Blinken also pressed China to condemn the military coup in Burma (also known as Myanmar), and he reaffirmed that Washington will work with allies to hold China accountable for threatening the stability of the Indo-Pacific, including across the Taiwan Strait, the department said in a statement.
A BBC report earlier on Wednesday said women in the camps were subject to grave abuses, with the British broadcaster reporting that, “Several former detainees and a guard have told the BBC they experienced or saw evidence of an organized system of mass rape, sexual abuse, and torture.”
On the call with Blinken, Yang said that the United States should “correct” its recent mistakes and that both sides must respect each other’s political systems and development paths, according to a statement from the Chinese foreign ministry. Yang, speaking in an online forum on Tuesday, also called on the United States to “stop interfering” on issues of Chinese sovereignty, including Xinjiang, Hong Kong, and Tibet.
“Relevant U.S. officials have made seriously wrong remarks in breach of the principle of international law and norms governing international relations, to which China is firmly opposed,” he said. “We urge the U.S. side to correct its mistakes, take concrete actions to abide by the one-China principle and the three China-U.S. joint communiques, and act in a prudent manner.”
The one-China policy and the joint communiques are diplomatic arrangements under which the United States formally recognizes Taiwan not as a separate country, but as part of China, while still maintaining separate diplomatic relations with Taiwan, which includes security guarantees and support through arms sales, which in 2020 totaled around $5 billion.
President Joe Biden on Thursday described China as “our most serious competitor” and said Washington would continue to confront what he described as China’s “attack on human rights, intellectual property, and global governance.”
“But we’re ready to work with Beijing when it’s in America’s interest to do so,” he added, suggesting a policy of greater engagement.
The Global Times, a tabloid run by Chinese Communist Party paper the People’s Daily, said in an editorial on Saturday that it expected the Biden administration to keep talking tough while improving cooperation in some areas.
“This is obviously different from the later period of Trump’s administration, which had only hyped up antagonism between China and the U.S.,” it said.

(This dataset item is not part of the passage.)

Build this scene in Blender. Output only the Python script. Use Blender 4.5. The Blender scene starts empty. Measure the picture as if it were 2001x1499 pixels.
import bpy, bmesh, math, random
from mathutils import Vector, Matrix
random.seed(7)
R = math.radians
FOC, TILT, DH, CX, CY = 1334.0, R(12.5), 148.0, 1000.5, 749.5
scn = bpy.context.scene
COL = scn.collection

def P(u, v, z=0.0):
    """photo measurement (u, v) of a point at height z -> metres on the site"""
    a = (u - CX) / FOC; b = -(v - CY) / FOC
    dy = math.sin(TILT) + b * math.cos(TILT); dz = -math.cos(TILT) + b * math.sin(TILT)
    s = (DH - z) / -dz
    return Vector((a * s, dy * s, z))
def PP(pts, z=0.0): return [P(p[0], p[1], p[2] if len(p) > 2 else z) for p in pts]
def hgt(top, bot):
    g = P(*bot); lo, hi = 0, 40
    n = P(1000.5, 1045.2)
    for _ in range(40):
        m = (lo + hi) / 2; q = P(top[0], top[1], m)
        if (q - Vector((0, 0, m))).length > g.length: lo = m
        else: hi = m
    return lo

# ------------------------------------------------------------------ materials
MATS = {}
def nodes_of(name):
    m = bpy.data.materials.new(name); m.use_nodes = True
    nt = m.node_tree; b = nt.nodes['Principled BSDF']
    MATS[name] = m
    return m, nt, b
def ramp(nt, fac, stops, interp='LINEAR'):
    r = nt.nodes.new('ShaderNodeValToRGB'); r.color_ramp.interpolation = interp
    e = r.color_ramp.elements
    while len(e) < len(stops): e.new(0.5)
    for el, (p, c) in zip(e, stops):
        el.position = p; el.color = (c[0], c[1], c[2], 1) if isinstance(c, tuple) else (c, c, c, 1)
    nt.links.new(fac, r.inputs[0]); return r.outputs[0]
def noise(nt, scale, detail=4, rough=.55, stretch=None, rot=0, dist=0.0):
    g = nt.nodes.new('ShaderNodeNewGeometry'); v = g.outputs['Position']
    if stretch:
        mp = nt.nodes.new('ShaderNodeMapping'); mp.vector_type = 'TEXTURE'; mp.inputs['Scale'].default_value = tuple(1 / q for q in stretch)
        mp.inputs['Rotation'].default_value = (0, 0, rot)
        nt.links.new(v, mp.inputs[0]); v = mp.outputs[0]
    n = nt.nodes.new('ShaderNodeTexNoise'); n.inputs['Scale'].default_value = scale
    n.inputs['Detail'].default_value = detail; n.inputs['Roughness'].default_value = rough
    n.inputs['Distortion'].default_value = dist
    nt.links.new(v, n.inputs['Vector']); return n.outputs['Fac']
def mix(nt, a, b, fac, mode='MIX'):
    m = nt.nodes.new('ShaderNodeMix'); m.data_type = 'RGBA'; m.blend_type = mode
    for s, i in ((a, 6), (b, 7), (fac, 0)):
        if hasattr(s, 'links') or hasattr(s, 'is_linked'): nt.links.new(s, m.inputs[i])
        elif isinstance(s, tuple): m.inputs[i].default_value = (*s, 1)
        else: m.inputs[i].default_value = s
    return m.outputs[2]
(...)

U.S.-based China affairs commentator Tang Jingyuan said in a phone interview that the Chinese regime was using both soft and hard tactics to pressure the Biden administration, in the hopes of restarting official talks with the United States.
His speech could be read as an indication that the Chinese regime would be willing to make concessions if the United States would promise not to cross the “red lines.”
Ultimately, Tang believes the Chinese regime wants to “revert back to a time when human rights and commerce were decoupled from each other” during negotiations, so that the regime could continue to do business with the United States, while ignoring human rights issues.